> What the task requires: Below is some material; transcribe all of it exactly.

> Material provided:
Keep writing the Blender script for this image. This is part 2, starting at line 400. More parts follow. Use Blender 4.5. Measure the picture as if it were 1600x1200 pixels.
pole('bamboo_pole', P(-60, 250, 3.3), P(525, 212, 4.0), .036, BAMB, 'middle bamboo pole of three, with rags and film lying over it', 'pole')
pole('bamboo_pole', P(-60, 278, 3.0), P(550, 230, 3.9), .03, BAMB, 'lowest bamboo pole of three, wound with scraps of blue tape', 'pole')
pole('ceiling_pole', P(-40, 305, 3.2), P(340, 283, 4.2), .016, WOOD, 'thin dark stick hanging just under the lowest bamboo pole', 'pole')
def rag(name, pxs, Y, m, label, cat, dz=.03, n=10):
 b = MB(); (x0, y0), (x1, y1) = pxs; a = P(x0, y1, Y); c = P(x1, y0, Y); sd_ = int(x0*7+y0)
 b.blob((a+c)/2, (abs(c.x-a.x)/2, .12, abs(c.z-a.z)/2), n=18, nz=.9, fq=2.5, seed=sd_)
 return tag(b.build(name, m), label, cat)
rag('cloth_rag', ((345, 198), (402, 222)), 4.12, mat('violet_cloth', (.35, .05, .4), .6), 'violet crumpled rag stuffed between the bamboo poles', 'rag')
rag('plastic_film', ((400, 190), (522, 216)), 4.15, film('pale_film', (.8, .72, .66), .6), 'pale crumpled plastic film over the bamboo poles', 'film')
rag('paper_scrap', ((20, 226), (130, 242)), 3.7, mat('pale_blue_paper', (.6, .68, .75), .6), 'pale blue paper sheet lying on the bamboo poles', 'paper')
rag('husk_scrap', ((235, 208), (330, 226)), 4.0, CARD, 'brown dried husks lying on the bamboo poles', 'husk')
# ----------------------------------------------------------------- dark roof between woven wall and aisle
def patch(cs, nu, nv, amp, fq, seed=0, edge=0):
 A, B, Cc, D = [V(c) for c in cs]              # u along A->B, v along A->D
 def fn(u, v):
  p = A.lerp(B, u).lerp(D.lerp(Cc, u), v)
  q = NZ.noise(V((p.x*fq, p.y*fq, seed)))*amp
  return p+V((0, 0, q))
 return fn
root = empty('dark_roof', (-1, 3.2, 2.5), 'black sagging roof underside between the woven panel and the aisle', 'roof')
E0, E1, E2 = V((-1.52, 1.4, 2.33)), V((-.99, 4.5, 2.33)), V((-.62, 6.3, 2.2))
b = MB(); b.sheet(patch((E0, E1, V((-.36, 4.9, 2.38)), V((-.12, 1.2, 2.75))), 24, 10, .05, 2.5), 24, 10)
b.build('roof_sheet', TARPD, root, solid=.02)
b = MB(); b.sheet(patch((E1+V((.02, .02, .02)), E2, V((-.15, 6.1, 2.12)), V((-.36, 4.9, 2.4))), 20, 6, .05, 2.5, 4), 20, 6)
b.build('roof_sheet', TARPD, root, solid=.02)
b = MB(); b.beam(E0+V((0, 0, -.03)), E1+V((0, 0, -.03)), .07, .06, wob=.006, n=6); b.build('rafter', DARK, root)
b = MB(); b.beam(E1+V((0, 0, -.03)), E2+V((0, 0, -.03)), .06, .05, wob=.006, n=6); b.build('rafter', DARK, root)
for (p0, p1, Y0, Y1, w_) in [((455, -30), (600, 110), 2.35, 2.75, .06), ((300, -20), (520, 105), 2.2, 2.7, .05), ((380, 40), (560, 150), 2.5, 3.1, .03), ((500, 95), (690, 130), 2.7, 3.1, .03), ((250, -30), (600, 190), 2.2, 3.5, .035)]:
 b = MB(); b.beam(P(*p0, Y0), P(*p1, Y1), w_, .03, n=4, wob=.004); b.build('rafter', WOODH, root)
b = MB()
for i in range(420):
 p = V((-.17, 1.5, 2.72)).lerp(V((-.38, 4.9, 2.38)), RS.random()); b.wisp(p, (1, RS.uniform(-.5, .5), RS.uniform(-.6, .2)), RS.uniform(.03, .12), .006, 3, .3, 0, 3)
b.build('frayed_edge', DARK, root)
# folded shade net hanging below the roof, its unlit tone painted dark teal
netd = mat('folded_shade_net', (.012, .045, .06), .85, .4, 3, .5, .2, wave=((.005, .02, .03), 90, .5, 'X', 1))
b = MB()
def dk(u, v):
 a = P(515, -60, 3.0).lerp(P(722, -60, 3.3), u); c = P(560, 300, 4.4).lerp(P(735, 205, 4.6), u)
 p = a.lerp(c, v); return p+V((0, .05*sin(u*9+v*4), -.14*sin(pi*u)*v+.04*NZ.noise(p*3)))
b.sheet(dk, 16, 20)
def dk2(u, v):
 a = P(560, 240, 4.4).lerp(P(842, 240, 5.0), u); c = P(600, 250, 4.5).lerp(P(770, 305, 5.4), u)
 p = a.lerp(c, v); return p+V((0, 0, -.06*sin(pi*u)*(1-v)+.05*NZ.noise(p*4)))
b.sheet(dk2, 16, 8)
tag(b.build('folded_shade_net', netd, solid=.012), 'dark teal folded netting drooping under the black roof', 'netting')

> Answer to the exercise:
Keep writing the Blender script for this image. This is part 2, starting at line 400. More parts follow. Use Blender 4.5. Measure the picture as if it were 1600x1200 pixels.
pole('bamboo_pole', P(-60, 250, 3.3), P(525, 212, 4.0), .036, BAMB, 'middle bamboo pole of three, with rags and film lying over it', 'pole')
pole('bamboo_pole', P(-60, 278, 3.0), P(550, 230, 3.9), .03, BAMB, 'lowest bamboo pole of three, wound with scraps of blue tape', 'pole')
pole('ceiling_pole', P(-40, 305, 3.2), P(340, 283, 4.2), .016, WOOD, 'thin dark stick hanging just under the lowest bamboo pole', 'pole')
def rag(name, pxs, Y, m, label, cat, dz=.03, n=10):
 b = MB(); (x0, y0), (x1, y1) = pxs; a = P(x0, y1, Y); c = P(x1, y0, Y); sd_ = int(x0*7+y0)
 b.blob((a+c)/2, (abs(c.x-a.x)/2, .12, abs(c.z-a.z)/2), n=18, nz=.9, fq=2.5, seed=sd_)
 return tag(b.build(name, m), label, cat)
rag('cloth_rag', ((345, 198), (402, 222)), 4.12, mat('violet_cloth', (.35, .05, .4), .6), 'violet crumpled rag stuffed between the bamboo poles', 'rag')
rag('plastic_film', ((400, 190), (522, 216)), 4.15, film('pale_film', (.8, .72, .66), .6), 'pale crumpled plastic film over the bamboo poles', 'film')
rag('paper_scrap', ((20, 226), (130, 242)), 3.7, mat('pale_blue_paper', (.6, .68, .75), .6), 'pale blue paper sheet lying on the bamboo poles', 'paper')
rag('husk_scrap', ((235, 208), (330, 226)), 4.0, CARD, 'brown dried husks lying on the bamboo poles', 'husk')
# ----------------------------------------------------------------- dark roof between woven wall and aisle
def patch(cs, nu, nv, amp, fq, seed=0, edge=0):
 A, B, Cc, D = [V(c) for c in cs]              # u along A->B, v along A->D
 def fn(u, v):
  p = A.lerp(B, u).lerp(D.lerp(Cc, u), v)
  q = NZ.noise(V((p.x*fq, p.y*fq, seed)))*amp
  return p+V((0, 0, q))
 return fn
root = empty('dark_roof', (-1, 3.2, 2.5), 'black sagging roof underside between the woven panel and the aisle', 'roof')
E0, E1, E2 = V((-1.52, 1.4, 2.33)), V((-.99, 4.5, 2.33)), V((-.62, 6.3, 2.2))
b = MB(); b.sheet(patch((E0, E1, V((-.36, 4.9, 2.38)), V((-.12, 1.2, 2.75))), 24, 10, .05, 2.5), 24, 10)
b.build('roof_sheet', TARPD, root, solid=.02)
b = MB(); b.sheet(patch((E1+V((.02, .02, .02)), E2, V((-.15, 6.1, 2.12)), V((-.36, 4.9, 2.4))), 20, 6, .05, 2.5, 4), 20, 6)
b.build('roof_sheet', TARPD, root, solid=.02)
b = MB(); b.beam(E0+V((0, 0, -.03)), E1+V((0, 0, -.03)), .07, .06, wob=.006, n=6); b.build('rafter', DARK, root)
b = MB(); b.beam(E1+V((0, 0, -.03)), E2+V((0, 0, -.03)), .06, .05, wob=.006, n=6); b.build('rafter', DARK, root)
for (p0, p1, Y0, Y1, w_) in [((455, -30), (600, 110), 2.35, 2.75, .06), ((300, -20), (520, 105), 2.2, 2.7, .05), ((380, 40), (560, 150), 2.5, 3.1, .03), ((500, 95), (690, 130), 2.7, 3.1, .03), ((250, -30), (600, 190), 2.2, 3.5, .035)]:
 b = MB(); b.beam(P(*p0, Y0), P(*p1, Y1), w_, .03, n=4, wob=.004); b.build('rafter', WOODH, root)
b = MB()
for i in range(420):
 p = V((-.17, 1.5, 2.72)).lerp(V((-.38, 4.9, 2.38)), RS.random()); b.wisp(p, (1, RS.uniform(-.5, .5), RS.uniform(-.6, .2)), RS.uniform(.03, .12), .006, 3, .3, 0, 3)
b.build('frayed_edge', DARK, root)
# folded shade net hanging below the roof, its unlit tone painted dark teal
netd = mat('folded_shade_net', (.012, .045, .06), .85, .4, 3, .5, .2, wave=((.005, .02, .03), 90, .5, 'X', 1))
b = MB()
def dk(u, v):
 a = P(515, -60, 3.0).lerp(P(722, -60, 3.3), u); c = P(560, 300, 4.4).lerp(P(735, 205, 4.6), u)
 p = a.lerp(c, v); return p+V((0, .05*sin(u*9+v*4), -.14*sin(pi*u)*v+.04*NZ.noise(p*3)))
b.sheet(dk, 16, 20)
def dk2(u, v):
 a = P(560, 240, 4.4).lerp(P(842, 240, 5.0), u); c = P(600, 250, 4.5).lerp(P(770, 305, 5.4), u)
 p = a.lerp(c, v); return p+V((0, 0, -.06*sin(pi*u)*(1-v)+.05*NZ.noise(p*4)))
b.sheet(dk2, 16, 8)
tag(b.build('folded_shade_net', netd, solid=.012), 'dark teal folded netting drooping under the black roof', 'netting')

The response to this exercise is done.